[GIVEN PROBLEM] Copy the data precisely, character for character, and leave out every picture.

[MATERIAL PROVIDED]
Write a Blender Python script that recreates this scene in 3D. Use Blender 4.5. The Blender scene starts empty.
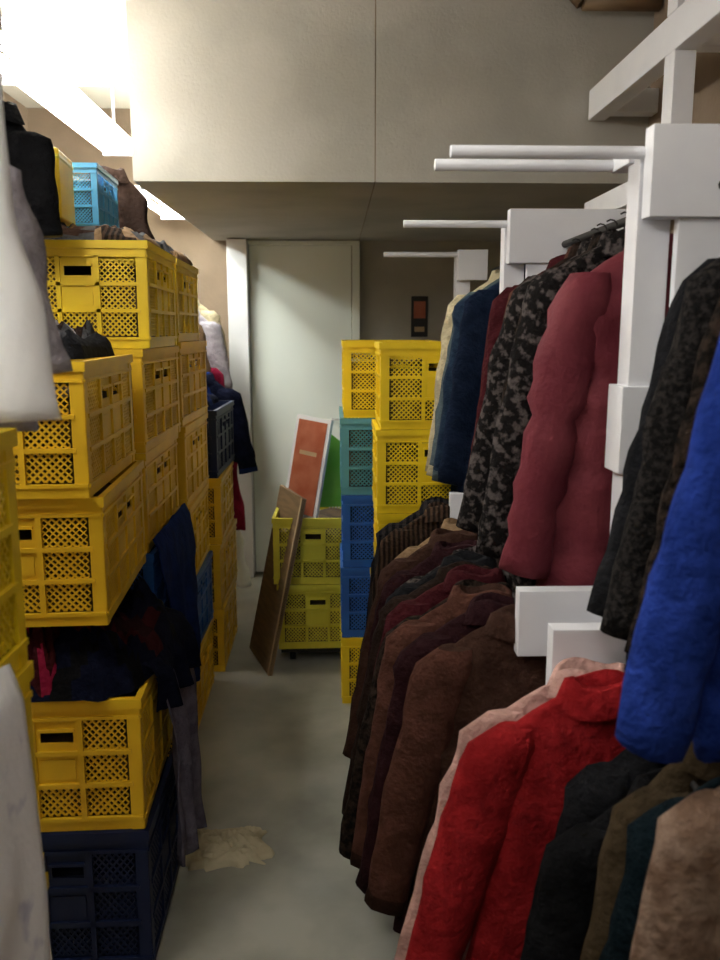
import bpy, math, random
from mathutils import Vector, Matrix, noise
R=math.radians
random.seed(7)
scene=bpy.context.scene
scene.view_settings.view_transform='Standard'
scene.view_settings.look='None'
scene.view_settings.exposure=0.5

# ------------------------------------------------ camera
cam=bpy.data.cameras.new('camera'); co=bpy.data.objects.new('camera',cam); scene.collection.objects.link(co)
cam.sensor_fit='VERTICAL'; cam.sensor_height=36; cam.lens=36*850/960; cam.clip_start=.02
cam.dof.use_dof=True; cam.dof.focus_distance=2.4; cam.dof.aperture_fstop=4.5
co.location=(0,0,1.5); co.rotation_euler=(R(80),0,R(-1.68))
scene.camera=co
w=bpy.data.worlds.new('world'); scene.world=w; w.use_nodes=True
w.node_tree.nodes['Background'].inputs[0].default_value=(.8,.85,1,1); w.node_tree.nodes['Background'].inputs[1].default_value=.05

# ------------------------------------------------ materials
def mat(name,col,rough=0.6,col2=None,scale=8,kind='noise',bump=0.0,bscale=60,spec=0.4,lo=0.4,hi=0.6,stretch=(1,1,1),sheen=0):
    m=bpy.data.materials.new(name); m.use_nodes=True
    nt=m.node_tree; n=nt.nodes; l=nt.links
    b=n['Principled BSDF']; b.inputs['Base Color'].default_value=(*col,1)
    b.inputs['Roughness'].default_value=rough
    b.inputs['Specular IOR Level'].default_value=spec
    tc=n.new('ShaderNodeTexCoord'); mp=n.new('ShaderNodeMapping')
    mp.inputs['Scale'].default_value=stretch
    l.new(tc.outputs['Object'],mp.inputs['Vector'])
    if col2 is not None:
        if kind=='wave':
            t=n.new('ShaderNodeTexWave'); t.inputs['Scale'].default_value=scale; t.inputs['Distortion'].default_value=1.5
            fac=t.outputs['Fac']
        else:
            t=n.new('ShaderNodeTexNoise'); t.inputs['Scale'].default_value=scale; t.inputs['Detail'].default_value=5
            fac=t.outputs['Fac']
        l.new(mp.outputs[0],t.inputs['Vector'])
        r=n.new('ShaderNodeValToRGB'); r.color_ramp.elements[0].position=lo; r.color_ramp.elements[1].position=hi
        r.color_ramp.elements[0].color=(*col,1); r.color_ramp.elements[1].color=(*col2,1)
        l.new(fac,r.inputs[0]); l.new(r.outputs[0],b.inputs['Base Color'])
    if bump:
        t2=n.new('ShaderNodeTexNoise'); t2.inputs['Scale'].default_value=bscale; t2.inputs['Detail'].default_value=3
        l.new(mp.outputs[0],t2.inputs['Vector'])
        bp=n.new('ShaderNodeBump'); bp.inputs['Strength'].default_value=bump; bp.inputs['Distance'].default_value=0.01
        l.new(t2.outputs['Fac'],bp.inputs['Height']); l.new(bp.outputs[0],b.inputs['Normal'])
    return m
def emis(name,col,s):
    m=bpy.data.materials.new(name); m.use_nodes=True
    b=m.node_tree.nodes['Principled BSDF']; b.inputs['Base Color'].default_value=(*col,1)
    b.inputs['Emission Color'].default_value=(*col,1); b.inputs['Emission Strength'].default_value=s
    return m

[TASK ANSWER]
Write a Blender Python script that recreates this scene in 3D. Use Blender 4.5. The Blender scene starts empty.
import bpy, math, random
from mathutils import Vector, Matrix, noise
R=math.radians
random.seed(7)
scene=bpy.context.scene
scene.view_settings.view_transform='Standard'
scene.view_settings.look='None'
scene.view_settings.exposure=0.5

# ------------------------------------------------ camera
cam=bpy.data.cameras.new('camera'); co=bpy.data.objects.new('camera',cam); scene.collection.objects.link(co)
cam.sensor_fit='VERTICAL'; cam.sensor_height=36; cam.lens=36*850/960; cam.clip_start=.02
cam.dof.use_dof=True; cam.dof.focus_distance=2.4; cam.dof.aperture_fstop=4.5
co.location=(0,0,1.5); co.rotation_euler=(R(80),0,R(-1.68))
scene.camera=co
w=bpy.data.worlds.new('world'); scene.world=w; w.use_nodes=True
w.node_tree.nodes['Background'].inputs[0].default_value=(.8,.85,1,1); w.node_tree.nodes['Background'].inputs[1].default_value=.05

# ------------------------------------------------ materials
def mat(name,col,rough=0.6,col2=None,scale=8,kind='noise',bump=0.0,bscale=60,spec=0.4,lo=0.4,hi=0.6,stretch=(1,1,1),sheen=0):
    m=bpy.data.materials.new(name); m.use_nodes=True
    nt=m.node_tree; n=nt.nodes; l=nt.links
    b=n['Principled BSDF']; b.inputs['Base Color'].default_value=(*col,1)
    b.inputs['Roughness'].default_value=rough
    b.inputs['Specular IOR Level'].default_value=spec
    tc=n.new('ShaderNodeTexCoord'); mp=n.new('ShaderNodeMapping')
    mp.inputs['Scale'].default_value=stretch
    l.new(tc.outputs['Object'],mp.inputs['Vector'])
    if col2 is not None:
        if kind=='wave':
            t=n.new('ShaderNodeTexWave'); t.inputs['Scale'].default_value=scale; t.inputs['Distortion'].default_value=1.5
            fac=t.outputs['Fac']
        else:
            t=n.new('ShaderNodeTexNoise'); t.inputs['Scale'].default_value=scale; t.inputs['Detail'].default_value=5
            fac=t.outputs['Fac']
        l.new(mp.outputs[0],t.inputs['Vector'])
        r=n.new('ShaderNodeValToRGB'); r.color_ramp.elements[0].position=lo; r.color_ramp.elements[1].position=hi
        r.color_ramp.elements[0].color=(*col,1); r.color_ramp.elements[1].color=(*col2,1)
        l.new(fac,r.inputs[0]); l.new(r.outputs[0],b.inputs['Base Color'])
    if bump:
        t2=n.new('ShaderNodeTexNoise'); t2.inputs['Scale'].default_value=bscale; t2.inputs['Detail'].default_value=3
        l.new(mp.outputs[0],t2.inputs['Vector'])
        bp=n.new('ShaderNodeBump'); bp.inputs['Strength'].default_value=bump; bp.inputs['Distance'].default_value=0.01
        l.new(t2.outputs['Fac'],bp.inputs['Height']); l.new(bp.outputs[0],b.inputs['Normal'])
    return m
def emis(name,col,s):
    m=bpy.data.materials.new(name); m.use_nodes=True
    b=m.node_tree.nodes['Principled BSDF']; b.inputs['Base Color'].default_value=(*col,1)
    b.inputs['Emission Color'].default_value=(*col,1); b.inputs['Emission Strength'].default_value=s
    return m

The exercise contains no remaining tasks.